EXERCISE AIM →
Begin at the first line of the data and copy each line through the one containing "COL = scene.collection", that line included, with no pictures.

MATERIAL PROVIDED →

● ● ● ● ● ● ●

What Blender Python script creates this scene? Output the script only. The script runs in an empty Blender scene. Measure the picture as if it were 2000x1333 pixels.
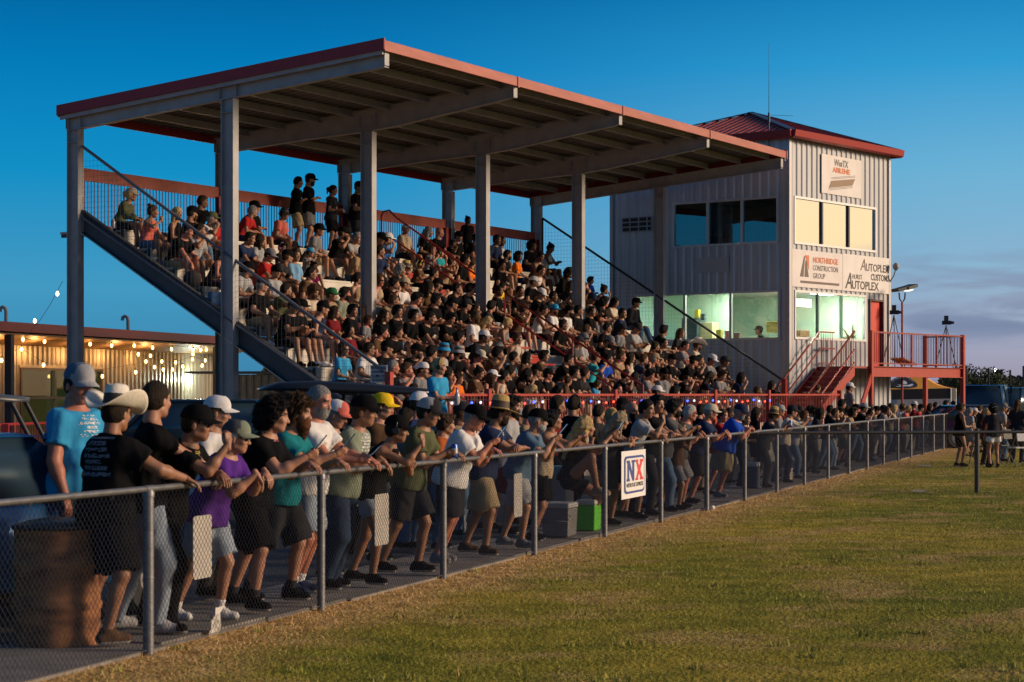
import bpy, math, random, time
import numpy as np
from mathutils import Vector, Matrix
R = math.radians
T0 = time.time()
random.seed(7)
scene = bpy.context.scene
COL = scene.collection

# ------------------------------------------------------------------ camera
F_PX = 4050.0; W_PX = 2000.0; HOR = 770.0; CAM_Z = 1.70
cd = bpy.data.cameras.new('camera'); cam = bpy.data.objects.new('camera', cd); COL.objects.link(cam)
cam.location = (0, 0, CAM_Z); cam.rotation_euler = (R(90), 0, 0)
cd.sensor_width = 36.0; cd.lens = F_PX/W_PX*36.0; cd.shift_y = (HOR-666.5)/W_PX
cd.clip_start = 0.1; cd.clip_end = 6000
cd.dof.use_dof = True; cd.dof.focus_distance = 46.0; cd.dof.aperture_fstop = 7.0
scene.camera = cam
def PX(px, py, Y):                       # a point of the place at depth Y seen at this pixel
    return Vector(((px-1000)/F_PX*Y, Y, CAM_Z-(py-HOR)/F_PX*Y))
def pix(p): return (1000+F_PX*p[0]/p[1], HOR-F_PX*(p[2]-CAM_Z)/p[1])

# ------------------------------------------------------------------ world, sun, exposure
SUN_DIR = Vector((1.0, -0.04, 0.285)).normalized()      # towards the light
sun_el = math.asin(SUN_DIR.z)
wd = bpy.data.worlds.new('World'); scene.world = wd; wd.use_nodes = True
nt = wd.node_tree; N = nt.nodes; Lk = nt.links; N.clear()
def nd(t, **k):
    n = N.new(t)
    for a, b in k.items(): setattr(n, a, b)
    return n
out = nd('ShaderNodeOutputWorld'); bg = nd('ShaderNodeBackground'); Lk.new(bg.outputs[0], out.inputs[0])
tc = nd('ShaderNodeTexCoord'); sep = nd('ShaderNodeSeparateXYZ'); Lk.new(tc.outputs['Generated'], sep.inputs[0])
def wmath(op, a, b=None, clamp=False):
    m = nd('ShaderNodeMath', operation=op, use_clamp=clamp)
    for i, v in enumerate((a, b)):
        if v is None: continue
        if isinstance(v, (int, float)): m.inputs[i].default_value = v
        else: Lk.new(v, m.inputs[i])
    return m.outputs[0]
def wramp(fac, stops):
    r = nd('ShaderNodeValToRGB'); e = r.color_ramp.elements
    while len(e) < len(stops): e.new(0.5)
    for i, (p, c) in enumerate(stops): e[i].position = p; e[i].color = (*c, 1)
    Lk.new(fac, r.inputs[0]); return r.outputs[0]
def wmix(f, a, b, bt='MIX'):
    m = nd('ShaderNodeMix', data_type='RGBA', blend_type=bt)
    if isinstance(f, (int, float)): m.inputs[0].default_value = f
    else: Lk.new(f, m.inputs[0])
    for i, v in ((6, a), (7, b)):
        if isinstance(v, tuple): m.inputs[i].default_value = (*v, 1)
        else: Lk.new(v, m.inputs[i])
    return m.outputs[2]
def srgb(r, g, b):
    f = lambda c: (c/255/12.92) if c/255 <= .04045 else ((c/255+.055)/1.055)**2.4
    return (f(r)*.71, f(g)*.71, f(b)*.71)
el = wmath('MULTIPLY', sep.outputs[2], 4.0, True)      # 0..0.25 in z -> 0..1
left = wramp(el, [(0.0, srgb(60, 125, 165)), (.20, srgb(66, 152, 192)), (.42, srgb(18, 142, 196)), (.62, srgb(3, 122, 184)), (.78, srgb(2, 98, 158)), (1.0, srgb(2, 70, 122))])
right = wramp(el, [(0.0, srgb(154, 144, 162)), (.10, srgb(162, 166, 188)), (.24, srgb(138, 178, 205)), (.42, srgb(108, 176, 212)), (.62, srgb(48, 154, 208)), (.80, srgb(8, 120, 180)), (1.0, srgb(3, 82, 140))])
az = wmath('DIVIDE', sep.outputs[0], wmath('MAXIMUM', sep.outputs[1], 0.05))
azf = nd('ShaderNodeMapRange', interpolation_type='SMOOTHSTEP'); Lk.new(az, azf.inputs[0]); azf.inputs[1].default_value = -0.12; azf.inputs[2].default_value = 0.25
skyc = wmix(azf.outputs[0], left, right)
# after-sunset glow round to the right, where the light comes from
gl = nd('ShaderNodeVectorMath', operation='DOT_PRODUCT'); Lk.new(tc.outputs['Generated'], gl.inputs[0]); gl.inputs[1].default_value = Vector((1, .2, .02)).normalized()
gf = nd('ShaderNodeMapRange', interpolation_type='SMOOTHSTEP'); Lk.new(gl.outputs['Value'], gf.inputs[0]); gf.inputs[1].default_value = 0.45; gf.inputs[2].default_value = 1.0
glow = wramp(wmath('MULTIPLY', sep.outputs[2], 2.0, True), [(0, (.80, .42, .17)), (.10, (1.0, .74, .40)), (.35, (.95, .76, .50)), (.8, srgb(110, 150, 190)), (1, srgb(50, 100, 160))])
skyc = wmix(gf.outputs[0], skyc, glow)
# cloud bank low on the right: stretched noise
mp = nd('ShaderNodeMapping'); Lk.new(tc.outputs['Generated'], mp.inputs[0]); mp.inputs['Scale'].default_value = (9, 9, 60); mp.inputs['Rotation'].default_value = (0, R(1.5), 0)
nz = nd('ShaderNodeTexNoise'); Lk.new(mp.outputs[0], nz.inputs[0]); nz.inputs['Scale'].default_value = 1.7; nz.inputs['Detail'].default_value = 5; nz.inputs['Roughness'].default_value = .5; nz.inputs['Distortion'].default_value = .5
cm = nd('ShaderNodeMapRange', interpolation_type='SMOOTHSTEP'); Lk.new(nz.outputs[0], cm.inputs[0]); cm.inputs[1].default_value = .40; cm.inputs[2].default_value = .62
band = wramp(wmath('MULTIPLY', sep.outputs[2], 10.0, True), [(.20, (0, 0, 0)), (.32, (1, 1, 1)), (.58, (1, 1, 1)), (.74, (0, 0, 0))])
azc = nd('ShaderNodeMapRange', interpolation_type='SMOOTHSTEP'); Lk.new(az, azc.inputs[0]); azc.inputs[1].default_value = .165; azc.inputs[2].default_value = .20
cmask = wmath('MULTIPLY', wmath('MULTIPLY', cm.outputs[0], band), wmath('MULTIPLY', azc.outputs[0], 0.9))
ccol = wramp(wmath('MULTIPLY', sep.outputs[2], 10.0, True), [(.25, srgb(104, 122, 156)), (.45, srgb(138, 150, 176)), (.7, srgb(124, 156, 188))])
skyc = wmix(cmask, skyc, ccol)
# physically based dusk sky mixed in for the part overhead
st = nd('ShaderNodeTexSky', sky_type='NISHITA', sun_disc=False); st.sun_elevation = sun_el; st.sun_rotation = math.atan2(SUN_DIR.x, SUN_DIR.y)
stm = wmix(1.0, st.outputs[0], (.06, .06, .06), 'MULTIPLY')
up = nd('ShaderNodeMapRange', interpolation_type='SMOOTHSTEP'); Lk.new(sep.outputs[2], up.inputs[0]); up.inputs[1].default_value = .22; up.inputs[2].default_value = .6; up.inputs[4].default_value = .5
skyc = wmix(up.outputs[0], skyc, stm)
Lk.new(skyc, bg.inputs[0]); bg.inputs[1].default_value = 1.0
sd = bpy.data.lights.new('sun', 'SUN'); so = bpy.data.objects.new('sun', sd); COL.objects.link(so)
sd.energy = 2.9; sd.angle = R(16); sd.color = (1.0, .75, .52)
so.rotation_euler = (-SUN_DIR).to_track_quat('-Z', 'Y').to_euler()
vs = scene.view_settings; vs.view_transform = 'Standard'; vs.look = 'None'; vs.exposure = 0.52; vs.gamma = 1.0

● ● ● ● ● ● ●

COMPLETE RESPONSE →
What Blender Python script creates this scene? Output the script only. The script runs in an empty Blender scene. Measure the picture as if it were 2000x1333 pixels.
import bpy, math, random, time
import numpy as np
from mathutils import Vector, Matrix
R = math.radians
T0 = time.time()
random.seed(7)
scene = bpy.context.scene
COL = scene.collection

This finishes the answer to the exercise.